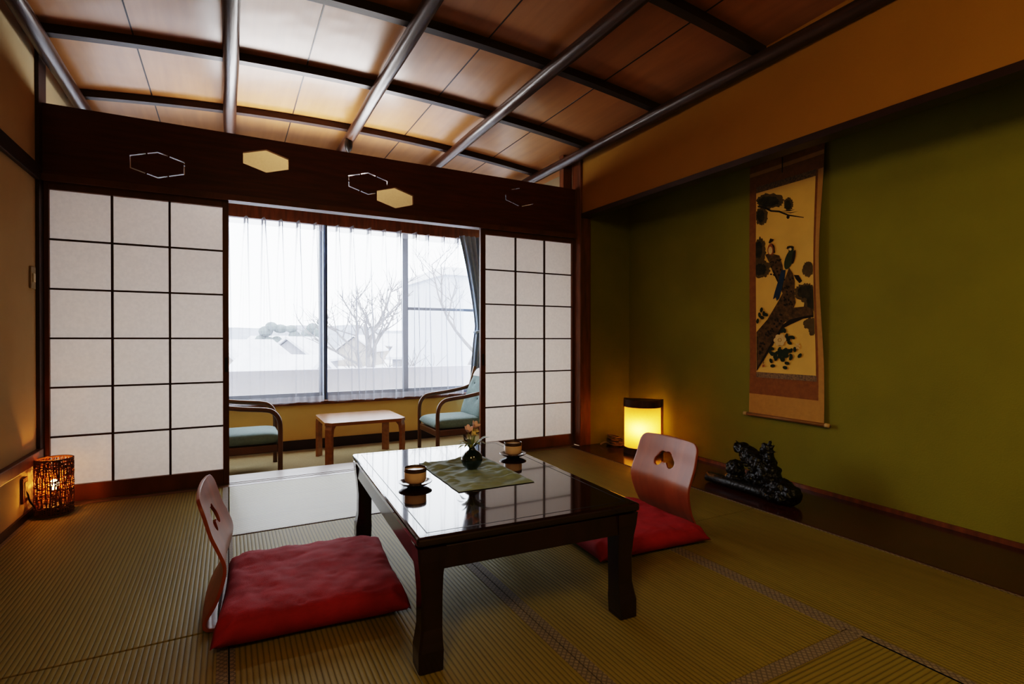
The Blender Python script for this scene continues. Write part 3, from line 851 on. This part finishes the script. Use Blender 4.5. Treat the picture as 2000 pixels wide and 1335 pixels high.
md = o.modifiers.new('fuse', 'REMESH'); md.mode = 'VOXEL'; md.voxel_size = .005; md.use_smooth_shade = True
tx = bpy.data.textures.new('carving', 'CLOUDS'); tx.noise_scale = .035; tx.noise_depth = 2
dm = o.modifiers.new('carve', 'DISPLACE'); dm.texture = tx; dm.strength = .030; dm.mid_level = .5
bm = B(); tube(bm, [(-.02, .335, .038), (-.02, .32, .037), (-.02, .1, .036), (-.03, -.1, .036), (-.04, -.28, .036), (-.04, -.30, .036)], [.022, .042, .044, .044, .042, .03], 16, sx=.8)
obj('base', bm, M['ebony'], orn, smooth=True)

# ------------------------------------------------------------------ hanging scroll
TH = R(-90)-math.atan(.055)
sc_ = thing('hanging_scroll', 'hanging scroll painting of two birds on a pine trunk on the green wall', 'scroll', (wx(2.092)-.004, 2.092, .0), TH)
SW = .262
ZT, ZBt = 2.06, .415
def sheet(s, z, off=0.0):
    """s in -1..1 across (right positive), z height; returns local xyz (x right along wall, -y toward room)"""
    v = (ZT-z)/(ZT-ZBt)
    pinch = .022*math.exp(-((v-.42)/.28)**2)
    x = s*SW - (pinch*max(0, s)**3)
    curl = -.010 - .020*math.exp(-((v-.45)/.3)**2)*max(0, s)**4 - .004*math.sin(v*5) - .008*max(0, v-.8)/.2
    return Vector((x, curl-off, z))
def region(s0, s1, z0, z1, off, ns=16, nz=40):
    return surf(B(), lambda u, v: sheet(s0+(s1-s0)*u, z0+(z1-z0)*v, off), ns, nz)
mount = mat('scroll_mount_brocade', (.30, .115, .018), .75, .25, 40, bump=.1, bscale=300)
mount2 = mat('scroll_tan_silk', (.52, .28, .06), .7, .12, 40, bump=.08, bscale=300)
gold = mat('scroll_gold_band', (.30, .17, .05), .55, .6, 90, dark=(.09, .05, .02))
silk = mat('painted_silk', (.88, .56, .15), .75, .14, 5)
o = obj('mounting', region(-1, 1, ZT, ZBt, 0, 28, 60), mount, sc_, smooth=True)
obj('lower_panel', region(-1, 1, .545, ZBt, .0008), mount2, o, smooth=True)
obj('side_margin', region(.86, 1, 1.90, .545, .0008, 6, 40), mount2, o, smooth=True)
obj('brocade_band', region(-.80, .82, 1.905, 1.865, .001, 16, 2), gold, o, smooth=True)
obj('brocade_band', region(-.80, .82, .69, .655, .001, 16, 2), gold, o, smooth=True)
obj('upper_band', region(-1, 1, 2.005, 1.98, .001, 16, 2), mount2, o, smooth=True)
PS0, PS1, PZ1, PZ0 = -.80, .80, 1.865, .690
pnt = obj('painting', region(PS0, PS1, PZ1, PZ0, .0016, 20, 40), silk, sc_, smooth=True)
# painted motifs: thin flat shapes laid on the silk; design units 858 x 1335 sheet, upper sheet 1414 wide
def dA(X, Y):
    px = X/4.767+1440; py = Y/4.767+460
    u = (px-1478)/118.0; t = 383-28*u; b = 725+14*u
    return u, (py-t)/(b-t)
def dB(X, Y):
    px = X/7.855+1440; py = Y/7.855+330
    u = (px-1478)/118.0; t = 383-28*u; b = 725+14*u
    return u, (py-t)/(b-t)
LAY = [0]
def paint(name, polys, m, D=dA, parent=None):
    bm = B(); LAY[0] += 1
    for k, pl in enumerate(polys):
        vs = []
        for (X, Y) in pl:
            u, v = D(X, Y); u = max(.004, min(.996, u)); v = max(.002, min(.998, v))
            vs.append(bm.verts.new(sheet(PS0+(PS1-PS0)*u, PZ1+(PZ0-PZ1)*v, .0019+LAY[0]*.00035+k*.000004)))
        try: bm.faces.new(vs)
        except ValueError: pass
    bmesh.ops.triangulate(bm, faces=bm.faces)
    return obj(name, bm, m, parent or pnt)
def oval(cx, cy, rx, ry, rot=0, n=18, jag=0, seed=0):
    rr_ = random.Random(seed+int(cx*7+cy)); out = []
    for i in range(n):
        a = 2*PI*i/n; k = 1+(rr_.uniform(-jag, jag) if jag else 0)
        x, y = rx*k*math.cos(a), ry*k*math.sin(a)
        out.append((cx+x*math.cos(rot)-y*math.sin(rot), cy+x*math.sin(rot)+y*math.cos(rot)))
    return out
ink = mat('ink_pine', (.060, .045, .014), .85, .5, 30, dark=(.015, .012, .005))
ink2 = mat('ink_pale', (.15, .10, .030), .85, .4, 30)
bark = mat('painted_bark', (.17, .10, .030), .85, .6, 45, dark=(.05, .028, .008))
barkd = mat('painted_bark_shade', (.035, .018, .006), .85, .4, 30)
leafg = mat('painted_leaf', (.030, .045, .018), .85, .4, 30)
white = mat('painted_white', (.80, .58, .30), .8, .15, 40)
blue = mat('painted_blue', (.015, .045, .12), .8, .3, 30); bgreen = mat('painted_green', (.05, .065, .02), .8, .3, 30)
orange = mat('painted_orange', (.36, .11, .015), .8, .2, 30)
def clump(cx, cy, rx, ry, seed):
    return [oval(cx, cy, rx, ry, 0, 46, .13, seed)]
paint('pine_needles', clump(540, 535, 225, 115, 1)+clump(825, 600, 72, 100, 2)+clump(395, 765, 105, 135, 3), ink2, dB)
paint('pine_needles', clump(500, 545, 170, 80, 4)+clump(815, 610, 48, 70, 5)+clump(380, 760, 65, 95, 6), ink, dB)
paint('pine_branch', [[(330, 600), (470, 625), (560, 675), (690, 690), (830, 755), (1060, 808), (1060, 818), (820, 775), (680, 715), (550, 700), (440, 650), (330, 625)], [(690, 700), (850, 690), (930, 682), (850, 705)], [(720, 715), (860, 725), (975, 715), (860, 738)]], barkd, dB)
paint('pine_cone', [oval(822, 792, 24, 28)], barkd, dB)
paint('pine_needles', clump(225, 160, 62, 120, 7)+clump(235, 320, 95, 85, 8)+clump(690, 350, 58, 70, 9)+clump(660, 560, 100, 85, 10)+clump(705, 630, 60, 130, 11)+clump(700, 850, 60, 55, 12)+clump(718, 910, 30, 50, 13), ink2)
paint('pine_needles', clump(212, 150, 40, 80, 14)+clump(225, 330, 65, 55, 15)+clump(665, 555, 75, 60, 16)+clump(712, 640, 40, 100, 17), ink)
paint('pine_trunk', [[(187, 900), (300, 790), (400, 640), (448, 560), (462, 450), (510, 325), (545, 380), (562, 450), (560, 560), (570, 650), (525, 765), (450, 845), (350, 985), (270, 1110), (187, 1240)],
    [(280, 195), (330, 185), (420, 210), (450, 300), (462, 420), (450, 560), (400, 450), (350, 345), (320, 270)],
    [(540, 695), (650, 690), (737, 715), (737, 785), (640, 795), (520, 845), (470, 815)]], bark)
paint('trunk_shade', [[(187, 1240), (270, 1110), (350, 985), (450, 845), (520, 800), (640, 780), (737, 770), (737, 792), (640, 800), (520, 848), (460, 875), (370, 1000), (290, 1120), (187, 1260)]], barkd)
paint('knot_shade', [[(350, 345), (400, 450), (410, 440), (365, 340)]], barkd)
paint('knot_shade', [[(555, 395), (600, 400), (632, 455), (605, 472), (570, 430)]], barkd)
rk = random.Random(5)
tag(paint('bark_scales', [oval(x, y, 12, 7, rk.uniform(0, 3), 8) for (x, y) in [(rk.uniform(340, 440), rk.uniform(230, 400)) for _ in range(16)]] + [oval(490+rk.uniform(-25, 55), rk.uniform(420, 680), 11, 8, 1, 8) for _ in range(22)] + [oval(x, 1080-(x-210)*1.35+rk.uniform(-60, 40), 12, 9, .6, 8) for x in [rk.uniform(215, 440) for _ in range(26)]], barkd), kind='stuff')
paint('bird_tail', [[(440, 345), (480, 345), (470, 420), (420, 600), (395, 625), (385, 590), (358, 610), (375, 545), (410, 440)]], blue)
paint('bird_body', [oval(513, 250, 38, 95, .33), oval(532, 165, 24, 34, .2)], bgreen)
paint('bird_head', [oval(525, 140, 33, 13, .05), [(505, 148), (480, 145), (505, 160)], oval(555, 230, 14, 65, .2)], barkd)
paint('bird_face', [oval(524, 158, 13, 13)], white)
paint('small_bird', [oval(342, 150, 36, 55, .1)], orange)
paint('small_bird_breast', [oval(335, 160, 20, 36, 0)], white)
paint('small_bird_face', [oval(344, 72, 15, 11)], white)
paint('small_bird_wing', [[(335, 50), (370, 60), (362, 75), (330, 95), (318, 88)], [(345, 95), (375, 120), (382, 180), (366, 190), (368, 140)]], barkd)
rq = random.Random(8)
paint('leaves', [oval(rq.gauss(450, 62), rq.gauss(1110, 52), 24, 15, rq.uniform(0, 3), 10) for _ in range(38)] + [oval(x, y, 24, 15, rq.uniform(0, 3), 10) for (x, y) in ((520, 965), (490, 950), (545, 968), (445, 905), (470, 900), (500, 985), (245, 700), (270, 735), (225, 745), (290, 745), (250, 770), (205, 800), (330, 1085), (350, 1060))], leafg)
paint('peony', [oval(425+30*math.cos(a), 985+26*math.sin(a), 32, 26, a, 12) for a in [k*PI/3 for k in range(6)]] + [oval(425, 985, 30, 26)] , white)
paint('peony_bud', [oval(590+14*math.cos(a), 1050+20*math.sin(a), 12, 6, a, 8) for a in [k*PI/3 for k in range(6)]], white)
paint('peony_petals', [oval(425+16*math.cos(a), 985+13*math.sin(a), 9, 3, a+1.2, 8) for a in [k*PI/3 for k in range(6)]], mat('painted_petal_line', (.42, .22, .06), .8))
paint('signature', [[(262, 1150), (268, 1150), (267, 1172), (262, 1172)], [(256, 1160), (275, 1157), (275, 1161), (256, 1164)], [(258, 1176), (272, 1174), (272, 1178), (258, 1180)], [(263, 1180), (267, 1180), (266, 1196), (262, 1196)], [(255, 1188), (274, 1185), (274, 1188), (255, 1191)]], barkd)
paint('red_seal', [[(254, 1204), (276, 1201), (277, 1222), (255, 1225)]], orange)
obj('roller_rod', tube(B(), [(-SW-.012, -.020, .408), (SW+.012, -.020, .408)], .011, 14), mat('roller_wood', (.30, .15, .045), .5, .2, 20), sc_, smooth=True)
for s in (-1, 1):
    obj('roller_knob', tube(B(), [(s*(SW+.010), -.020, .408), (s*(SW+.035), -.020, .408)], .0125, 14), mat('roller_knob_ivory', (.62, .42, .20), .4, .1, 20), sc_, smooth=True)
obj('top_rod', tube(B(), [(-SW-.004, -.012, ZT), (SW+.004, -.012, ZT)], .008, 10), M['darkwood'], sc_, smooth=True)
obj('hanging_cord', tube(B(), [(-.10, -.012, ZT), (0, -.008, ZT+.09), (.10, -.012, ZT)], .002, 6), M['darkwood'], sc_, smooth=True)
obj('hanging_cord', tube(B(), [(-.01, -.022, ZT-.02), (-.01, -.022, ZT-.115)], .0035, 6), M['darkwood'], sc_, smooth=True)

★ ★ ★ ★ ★

Your task is to reproduce exactly the lines from the start of the data above through the line containing "obj('base', bm, M['ebony'], orn, smooth=True)", leaving every picture out.

» FULL ANSWER
The Blender Python script for this scene continues. Write part 3, from line 851 on. This part finishes the script. Use Blender 4.5. Treat the picture as 2000 pixels wide and 1335 pixels high.
md = o.modifiers.new('fuse', 'REMESH'); md.mode = 'VOXEL'; md.voxel_size = .005; md.use_smooth_shade = True
tx = bpy.data.textures.new('carving', 'CLOUDS'); tx.noise_scale = .035; tx.noise_depth = 2
dm = o.modifiers.new('carve', 'DISPLACE'); dm.texture = tx; dm.strength = .030; dm.mid_level = .5
bm = B(); tube(bm, [(-.02, .335, .038), (-.02, .32, .037), (-.02, .1, .036), (-.03, -.1, .036), (-.04, -.28, .036), (-.04, -.30, .036)], [.022, .042, .044, .044, .042, .03], 16, sx=.8)
obj('base', bm, M['ebony'], orn, smooth=True)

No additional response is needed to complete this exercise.